_What you are asked to do_.
Look through the data below and say how many of its lines contain "script", adding nothing else.

----- Data for this exercise

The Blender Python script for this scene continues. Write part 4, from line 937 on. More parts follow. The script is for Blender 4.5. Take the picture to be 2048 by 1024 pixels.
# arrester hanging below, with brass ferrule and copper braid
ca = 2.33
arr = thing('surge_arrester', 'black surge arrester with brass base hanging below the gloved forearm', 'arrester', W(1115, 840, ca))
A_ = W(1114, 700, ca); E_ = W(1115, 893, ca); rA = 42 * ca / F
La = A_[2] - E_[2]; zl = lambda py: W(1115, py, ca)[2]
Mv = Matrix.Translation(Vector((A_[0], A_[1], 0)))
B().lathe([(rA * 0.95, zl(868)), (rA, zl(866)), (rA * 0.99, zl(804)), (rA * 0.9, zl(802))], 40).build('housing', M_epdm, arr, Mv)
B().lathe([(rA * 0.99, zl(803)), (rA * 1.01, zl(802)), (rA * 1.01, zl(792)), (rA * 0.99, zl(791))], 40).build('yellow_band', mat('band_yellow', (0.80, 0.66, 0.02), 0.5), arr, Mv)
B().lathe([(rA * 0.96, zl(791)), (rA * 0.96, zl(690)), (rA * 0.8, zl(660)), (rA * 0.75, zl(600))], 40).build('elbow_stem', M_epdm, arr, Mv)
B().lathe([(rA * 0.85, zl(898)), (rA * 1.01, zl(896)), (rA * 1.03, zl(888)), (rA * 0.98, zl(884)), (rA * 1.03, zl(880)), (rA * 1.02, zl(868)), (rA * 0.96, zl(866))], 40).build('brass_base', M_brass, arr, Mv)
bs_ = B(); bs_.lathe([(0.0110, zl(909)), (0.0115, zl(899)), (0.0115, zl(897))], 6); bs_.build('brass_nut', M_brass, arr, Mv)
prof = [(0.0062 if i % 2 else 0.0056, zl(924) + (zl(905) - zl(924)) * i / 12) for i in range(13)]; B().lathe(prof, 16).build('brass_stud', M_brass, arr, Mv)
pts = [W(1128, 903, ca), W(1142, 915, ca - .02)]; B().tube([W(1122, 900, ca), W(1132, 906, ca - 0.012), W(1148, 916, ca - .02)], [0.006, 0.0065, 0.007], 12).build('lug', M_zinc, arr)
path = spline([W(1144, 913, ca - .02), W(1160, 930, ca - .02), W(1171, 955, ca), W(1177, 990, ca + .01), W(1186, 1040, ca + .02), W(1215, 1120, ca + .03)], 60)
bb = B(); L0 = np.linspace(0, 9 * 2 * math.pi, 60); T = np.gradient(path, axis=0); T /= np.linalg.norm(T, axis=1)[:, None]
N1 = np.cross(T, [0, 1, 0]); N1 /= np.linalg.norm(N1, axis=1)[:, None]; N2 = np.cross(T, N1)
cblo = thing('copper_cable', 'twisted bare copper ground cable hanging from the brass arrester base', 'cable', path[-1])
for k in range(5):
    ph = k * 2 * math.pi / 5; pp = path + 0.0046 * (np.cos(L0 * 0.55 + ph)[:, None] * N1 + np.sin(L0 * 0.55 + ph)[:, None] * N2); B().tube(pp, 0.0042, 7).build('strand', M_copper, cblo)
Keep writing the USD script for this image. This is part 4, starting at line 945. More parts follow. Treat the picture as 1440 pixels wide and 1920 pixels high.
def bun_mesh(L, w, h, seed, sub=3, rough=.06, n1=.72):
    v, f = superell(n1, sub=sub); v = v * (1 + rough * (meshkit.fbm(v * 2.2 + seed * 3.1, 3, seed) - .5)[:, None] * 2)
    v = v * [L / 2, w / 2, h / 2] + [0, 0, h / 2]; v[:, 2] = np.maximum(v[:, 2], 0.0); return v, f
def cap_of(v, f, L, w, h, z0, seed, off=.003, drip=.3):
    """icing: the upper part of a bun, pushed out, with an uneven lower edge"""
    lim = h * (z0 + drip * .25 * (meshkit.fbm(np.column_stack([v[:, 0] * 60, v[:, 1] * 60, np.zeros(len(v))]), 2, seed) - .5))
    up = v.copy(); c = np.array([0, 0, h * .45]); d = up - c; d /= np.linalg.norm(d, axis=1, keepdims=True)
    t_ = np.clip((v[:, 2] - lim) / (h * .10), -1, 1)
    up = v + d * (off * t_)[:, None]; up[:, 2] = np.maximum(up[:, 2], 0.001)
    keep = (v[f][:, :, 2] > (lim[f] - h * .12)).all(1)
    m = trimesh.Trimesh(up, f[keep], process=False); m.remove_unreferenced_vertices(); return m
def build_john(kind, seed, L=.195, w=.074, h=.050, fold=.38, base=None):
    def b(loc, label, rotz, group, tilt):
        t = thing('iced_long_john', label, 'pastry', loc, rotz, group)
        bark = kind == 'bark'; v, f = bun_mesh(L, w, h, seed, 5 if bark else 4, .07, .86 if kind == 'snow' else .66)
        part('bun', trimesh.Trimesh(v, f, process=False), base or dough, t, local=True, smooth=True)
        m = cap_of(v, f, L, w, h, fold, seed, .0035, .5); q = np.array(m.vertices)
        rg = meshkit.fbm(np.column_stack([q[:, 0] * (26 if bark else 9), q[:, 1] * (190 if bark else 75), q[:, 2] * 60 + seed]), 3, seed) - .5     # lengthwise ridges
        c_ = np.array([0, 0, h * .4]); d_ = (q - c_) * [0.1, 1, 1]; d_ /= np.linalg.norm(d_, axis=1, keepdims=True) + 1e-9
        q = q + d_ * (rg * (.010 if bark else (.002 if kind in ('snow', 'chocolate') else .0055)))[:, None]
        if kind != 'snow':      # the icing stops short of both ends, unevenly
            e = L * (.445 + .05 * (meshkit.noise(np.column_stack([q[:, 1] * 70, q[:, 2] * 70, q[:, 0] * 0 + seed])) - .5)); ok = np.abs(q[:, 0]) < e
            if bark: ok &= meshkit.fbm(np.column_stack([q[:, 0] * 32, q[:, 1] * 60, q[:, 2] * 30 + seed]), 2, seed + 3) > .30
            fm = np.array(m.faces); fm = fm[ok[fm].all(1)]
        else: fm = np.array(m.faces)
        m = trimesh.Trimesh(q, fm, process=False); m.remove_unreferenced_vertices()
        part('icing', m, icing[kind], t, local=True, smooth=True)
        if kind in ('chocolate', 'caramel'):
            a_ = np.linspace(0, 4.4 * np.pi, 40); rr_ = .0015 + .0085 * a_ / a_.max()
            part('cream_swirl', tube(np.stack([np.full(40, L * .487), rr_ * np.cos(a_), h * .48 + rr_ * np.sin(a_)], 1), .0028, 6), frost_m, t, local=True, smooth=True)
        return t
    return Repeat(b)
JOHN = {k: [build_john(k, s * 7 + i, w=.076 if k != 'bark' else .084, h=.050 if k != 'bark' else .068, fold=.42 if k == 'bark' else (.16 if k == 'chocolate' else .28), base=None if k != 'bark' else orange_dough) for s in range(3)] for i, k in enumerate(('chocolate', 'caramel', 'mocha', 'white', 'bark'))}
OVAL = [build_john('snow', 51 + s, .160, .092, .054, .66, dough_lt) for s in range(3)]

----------

_The output_.
2